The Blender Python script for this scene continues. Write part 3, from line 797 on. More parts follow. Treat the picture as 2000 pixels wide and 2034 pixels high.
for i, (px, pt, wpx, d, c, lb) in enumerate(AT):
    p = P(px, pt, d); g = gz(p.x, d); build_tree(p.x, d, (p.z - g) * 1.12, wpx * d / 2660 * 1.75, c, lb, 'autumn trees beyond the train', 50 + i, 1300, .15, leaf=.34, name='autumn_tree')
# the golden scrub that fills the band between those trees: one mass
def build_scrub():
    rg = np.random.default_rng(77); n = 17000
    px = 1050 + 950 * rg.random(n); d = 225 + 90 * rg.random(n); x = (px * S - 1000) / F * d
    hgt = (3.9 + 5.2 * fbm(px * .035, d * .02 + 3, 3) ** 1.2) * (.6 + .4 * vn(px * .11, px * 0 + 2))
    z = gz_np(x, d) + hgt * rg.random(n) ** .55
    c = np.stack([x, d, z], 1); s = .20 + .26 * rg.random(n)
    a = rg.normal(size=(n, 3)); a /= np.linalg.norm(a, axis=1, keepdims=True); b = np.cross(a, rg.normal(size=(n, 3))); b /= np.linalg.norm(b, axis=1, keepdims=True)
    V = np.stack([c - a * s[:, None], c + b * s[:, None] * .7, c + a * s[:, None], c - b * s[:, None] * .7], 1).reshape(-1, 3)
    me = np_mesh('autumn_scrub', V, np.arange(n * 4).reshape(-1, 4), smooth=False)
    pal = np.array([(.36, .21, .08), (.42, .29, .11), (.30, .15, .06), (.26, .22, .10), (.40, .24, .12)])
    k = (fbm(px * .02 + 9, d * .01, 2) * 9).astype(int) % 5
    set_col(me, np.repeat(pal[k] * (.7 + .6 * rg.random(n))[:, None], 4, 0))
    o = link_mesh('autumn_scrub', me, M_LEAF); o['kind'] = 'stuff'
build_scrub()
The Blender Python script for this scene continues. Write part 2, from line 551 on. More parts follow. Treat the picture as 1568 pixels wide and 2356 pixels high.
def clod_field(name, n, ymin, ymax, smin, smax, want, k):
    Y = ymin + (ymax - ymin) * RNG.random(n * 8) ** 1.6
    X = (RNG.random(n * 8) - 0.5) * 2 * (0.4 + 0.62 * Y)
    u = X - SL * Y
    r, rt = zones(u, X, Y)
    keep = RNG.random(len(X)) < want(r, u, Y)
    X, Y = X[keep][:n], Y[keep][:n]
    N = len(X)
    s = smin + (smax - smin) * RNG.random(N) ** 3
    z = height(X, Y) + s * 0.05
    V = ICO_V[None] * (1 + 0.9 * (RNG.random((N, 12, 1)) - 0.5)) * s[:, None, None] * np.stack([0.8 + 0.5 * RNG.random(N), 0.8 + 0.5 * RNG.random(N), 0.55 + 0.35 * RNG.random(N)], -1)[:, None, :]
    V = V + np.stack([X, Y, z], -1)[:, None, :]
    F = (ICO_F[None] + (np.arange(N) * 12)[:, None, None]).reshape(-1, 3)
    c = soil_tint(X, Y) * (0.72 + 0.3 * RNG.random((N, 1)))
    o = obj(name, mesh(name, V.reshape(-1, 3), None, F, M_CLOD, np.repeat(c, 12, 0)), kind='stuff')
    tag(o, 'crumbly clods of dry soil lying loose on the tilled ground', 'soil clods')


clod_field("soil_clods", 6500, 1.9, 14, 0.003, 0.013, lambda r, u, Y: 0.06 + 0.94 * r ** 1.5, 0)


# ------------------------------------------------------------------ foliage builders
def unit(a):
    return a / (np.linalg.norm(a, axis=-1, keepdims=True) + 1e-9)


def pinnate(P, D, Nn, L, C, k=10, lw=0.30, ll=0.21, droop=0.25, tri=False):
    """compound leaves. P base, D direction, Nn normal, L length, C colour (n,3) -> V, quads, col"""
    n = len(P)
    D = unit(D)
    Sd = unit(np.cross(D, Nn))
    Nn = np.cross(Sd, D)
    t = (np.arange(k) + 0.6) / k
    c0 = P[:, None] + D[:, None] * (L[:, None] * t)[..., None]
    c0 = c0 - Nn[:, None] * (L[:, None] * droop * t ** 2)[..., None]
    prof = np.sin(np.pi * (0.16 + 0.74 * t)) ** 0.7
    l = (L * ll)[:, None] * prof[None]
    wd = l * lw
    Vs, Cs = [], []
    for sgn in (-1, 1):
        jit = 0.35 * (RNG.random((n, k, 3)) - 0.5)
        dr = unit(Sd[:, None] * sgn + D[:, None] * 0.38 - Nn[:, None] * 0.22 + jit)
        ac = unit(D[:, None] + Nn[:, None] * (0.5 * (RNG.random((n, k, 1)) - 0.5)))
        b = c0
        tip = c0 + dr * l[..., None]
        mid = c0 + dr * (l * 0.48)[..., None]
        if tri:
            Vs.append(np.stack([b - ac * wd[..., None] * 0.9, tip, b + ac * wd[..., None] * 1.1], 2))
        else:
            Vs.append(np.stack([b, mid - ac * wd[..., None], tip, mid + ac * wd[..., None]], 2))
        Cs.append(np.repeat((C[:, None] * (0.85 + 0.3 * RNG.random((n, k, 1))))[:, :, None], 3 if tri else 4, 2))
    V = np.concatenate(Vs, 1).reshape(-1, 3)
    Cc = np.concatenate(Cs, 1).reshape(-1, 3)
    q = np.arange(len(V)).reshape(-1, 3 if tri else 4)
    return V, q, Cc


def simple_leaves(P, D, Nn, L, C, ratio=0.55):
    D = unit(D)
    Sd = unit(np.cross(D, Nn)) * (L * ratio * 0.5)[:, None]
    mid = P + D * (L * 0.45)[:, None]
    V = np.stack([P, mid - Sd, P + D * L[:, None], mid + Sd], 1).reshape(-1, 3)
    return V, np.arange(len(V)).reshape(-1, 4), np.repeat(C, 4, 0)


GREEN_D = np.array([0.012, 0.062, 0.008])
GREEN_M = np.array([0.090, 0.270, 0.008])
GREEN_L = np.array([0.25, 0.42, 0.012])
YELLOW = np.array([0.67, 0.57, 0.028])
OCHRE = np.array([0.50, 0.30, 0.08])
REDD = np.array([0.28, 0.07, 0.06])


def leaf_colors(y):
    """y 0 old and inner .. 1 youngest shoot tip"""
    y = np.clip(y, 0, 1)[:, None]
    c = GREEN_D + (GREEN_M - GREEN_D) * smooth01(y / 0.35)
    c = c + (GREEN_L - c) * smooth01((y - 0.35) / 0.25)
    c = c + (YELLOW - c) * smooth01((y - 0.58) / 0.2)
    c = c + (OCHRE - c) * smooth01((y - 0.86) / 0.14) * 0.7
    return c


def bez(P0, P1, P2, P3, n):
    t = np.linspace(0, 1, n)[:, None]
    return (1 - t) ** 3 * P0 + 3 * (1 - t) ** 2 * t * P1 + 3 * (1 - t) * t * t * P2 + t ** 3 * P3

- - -

Make an exact copy of the records.

» Response to this exercise:
The Blender Python script for this scene continues. Write part 3, from line 797 on. More parts follow. Treat the picture as 2000 pixels wide and 2034 pixels high.
for i, (px, pt, wpx, d, c, lb) in enumerate(AT):
    p = P(px, pt, d); g = gz(p.x, d); build_tree(p.x, d, (p.z - g) * 1.12, wpx * d / 2660 * 1.75, c, lb, 'autumn trees beyond the train', 50 + i, 1300, .15, leaf=.34, name='autumn_tree')
# the golden scrub that fills the band between those trees: one mass
def build_scrub():
    rg = np.random.default_rng(77); n = 17000
    px = 1050 + 950 * rg.random(n); d = 225 + 90 * rg.random(n); x = (px * S - 1000) / F * d
    hgt = (3.9 + 5.2 * fbm(px * .035, d * .02 + 3, 3) ** 1.2) * (.6 + .4 * vn(px * .11, px * 0 + 2))
    z = gz_np(x, d) + hgt * rg.random(n) ** .55
    c = np.stack([x, d, z], 1); s = .20 + .26 * rg.random(n)
    a = rg.normal(size=(n, 3)); a /= np.linalg.norm(a, axis=1, keepdims=True); b = np.cross(a, rg.normal(size=(n, 3))); b /= np.linalg.norm(b, axis=1, keepdims=True)
    V = np.stack([c - a * s[:, None], c + b * s[:, None] * .7, c + a * s[:, None], c - b * s[:, None] * .7], 1).reshape(-1, 3)
    me = np_mesh('autumn_scrub', V, np.arange(n * 4).reshape(-1, 4), smooth=False)
    pal = np.array([(.36, .21, .08), (.42, .29, .11), (.30, .15, .06), (.26, .22, .10), (.40, .24, .12)])
    k = (fbm(px * .02 + 9, d * .01, 2) * 9).astype(int) % 5
    set_col(me, np.repeat(pal[k] * (.7 + .6 * rg.random(n))[:, None], 4, 0))
    o = link_mesh('autumn_scrub', me, M_LEAF); o['kind'] = 'stuff'
build_scrub()
The Blender Python script for this scene continues. Write part 2, from line 551 on. More parts follow. Treat the picture as 1568 pixels wide and 2356 pixels high.
def clod_field(name, n, ymin, ymax, smin, smax, want, k):
    Y = ymin + (ymax - ymin) * RNG.random(n * 8) ** 1.6
    X = (RNG.random(n * 8) - 0.5) * 2 * (0.4 + 0.62 * Y)
    u = X - SL * Y
    r, rt = zones(u, X, Y)
    keep = RNG.random(len(X)) < want(r, u, Y)
    X, Y = X[keep][:n], Y[keep][:n]
    N = len(X)
    s = smin + (smax - smin) * RNG.random(N) ** 3
    z = height(X, Y) + s * 0.05
    V = ICO_V[None] * (1 + 0.9 * (RNG.random((N, 12, 1)) - 0.5)) * s[:, None, None] * np.stack([0.8 + 0.5 * RNG.random(N), 0.8 + 0.5 * RNG.random(N), 0.55 + 0.35 * RNG.random(N)], -1)[:, None, :]
    V = V + np.stack([X, Y, z], -1)[:, None, :]
    F = (ICO_F[None] + (np.arange(N) * 12)[:, None, None]).reshape(-1, 3)
    c = soil_tint(X, Y) * (0.72 + 0.3 * RNG.random((N, 1)))
    o = obj(name, mesh(name, V.reshape(-1, 3), None, F, M_CLOD, np.repeat(c, 12, 0)), kind='stuff')
    tag(o, 'crumbly clods of dry soil lying loose on the tilled ground', 'soil clods')


clod_field("soil_clods", 6500, 1.9, 14, 0.003, 0.013, lambda r, u, Y: 0.06 + 0.94 * r ** 1.5, 0)


# ------------------------------------------------------------------ foliage builders
def unit(a):
    return a / (np.linalg.norm(a, axis=-1, keepdims=True) + 1e-9)


def pinnate(P, D, Nn, L, C, k=10, lw=0.30, ll=0.21, droop=0.25, tri=False):
    """compound leaves. P base, D direction, Nn normal, L length, C colour (n,3) -> V, quads, col"""
    n = len(P)
    D = unit(D)
    Sd = unit(np.cross(D, Nn))
    Nn = np.cross(Sd, D)
    t = (np.arange(k) + 0.6) / k
    c0 = P[:, None] + D[:, None] * (L[:, None] * t)[..., None]
    c0 = c0 - Nn[:, None] * (L[:, None] * droop * t ** 2)[..., None]
    prof = np.sin(np.pi * (0.16 + 0.74 * t)) ** 0.7
    l = (L * ll)[:, None] * prof[None]
    wd = l * lw
    Vs, Cs = [], []
    for sgn in (-1, 1):
        jit = 0.35 * (RNG.random((n, k, 3)) - 0.5)
        dr = unit(Sd[:, None] * sgn + D[:, None] * 0.38 - Nn[:, None] * 0.22 + jit)
        ac = unit(D[:, None] + Nn[:, None] * (0.5 * (RNG.random((n, k, 1)) - 0.5)))
        b = c0
        tip = c0 + dr * l[..., None]
        mid = c0 + dr * (l * 0.48)[..., None]
        if tri:
            Vs.append(np.stack([b - ac * wd[..., None] * 0.9, tip, b + ac * wd[..., None] * 1.1], 2))
        else:
            Vs.append(np.stack([b, mid - ac * wd[..., None], tip, mid + ac * wd[..., None]], 2))
        Cs.append(np.repeat((C[:, None] * (0.85 + 0.3 * RNG.random((n, k, 1))))[:, :, None], 3 if tri else 4, 2))
    V = np.concatenate(Vs, 1).reshape(-1, 3)
    Cc = np.concatenate(Cs, 1).reshape(-1, 3)
    q = np.arange(len(V)).reshape(-1, 3 if tri else 4)
    return V, q, Cc


def simple_leaves(P, D, Nn, L, C, ratio=0.55):
    D = unit(D)
    Sd = unit(np.cross(D, Nn)) * (L * ratio * 0.5)[:, None]
    mid = P + D * (L * 0.45)[:, None]
    V = np.stack([P, mid - Sd, P + D * L[:, None], mid + Sd], 1).reshape(-1, 3)
    return V, np.arange(len(V)).reshape(-1, 4), np.repeat(C, 4, 0)


GREEN_D = np.array([0.012, 0.062, 0.008])
GREEN_M = np.array([0.090, 0.270, 0.008])
GREEN_L = np.array([0.25, 0.42, 0.012])
YELLOW = np.array([0.67, 0.57, 0.028])
OCHRE = np.array([0.50, 0.30, 0.08])
REDD = np.array([0.28, 0.07, 0.06])


def leaf_colors(y):
    """y 0 old and inner .. 1 youngest shoot tip"""
    y = np.clip(y, 0, 1)[:, None]
    c = GREEN_D + (GREEN_M - GREEN_D) * smooth01(y / 0.35)
    c = c + (GREEN_L - c) * smooth01((y - 0.35) / 0.25)
    c = c + (YELLOW - c) * smooth01((y - 0.58) / 0.2)
    c = c + (OCHRE - c) * smooth01((y - 0.86) / 0.14) * 0.7
    return c


def bez(P0, P1, P2, P3, n):
    t = np.linspace(0, 1, n)[:, None]
    return (1 - t) ** 3 * P0 + 3 * (1 - t) ** 2 * t * P1 + 3 * (1 - t) * t * t * P2 + t ** 3 * P3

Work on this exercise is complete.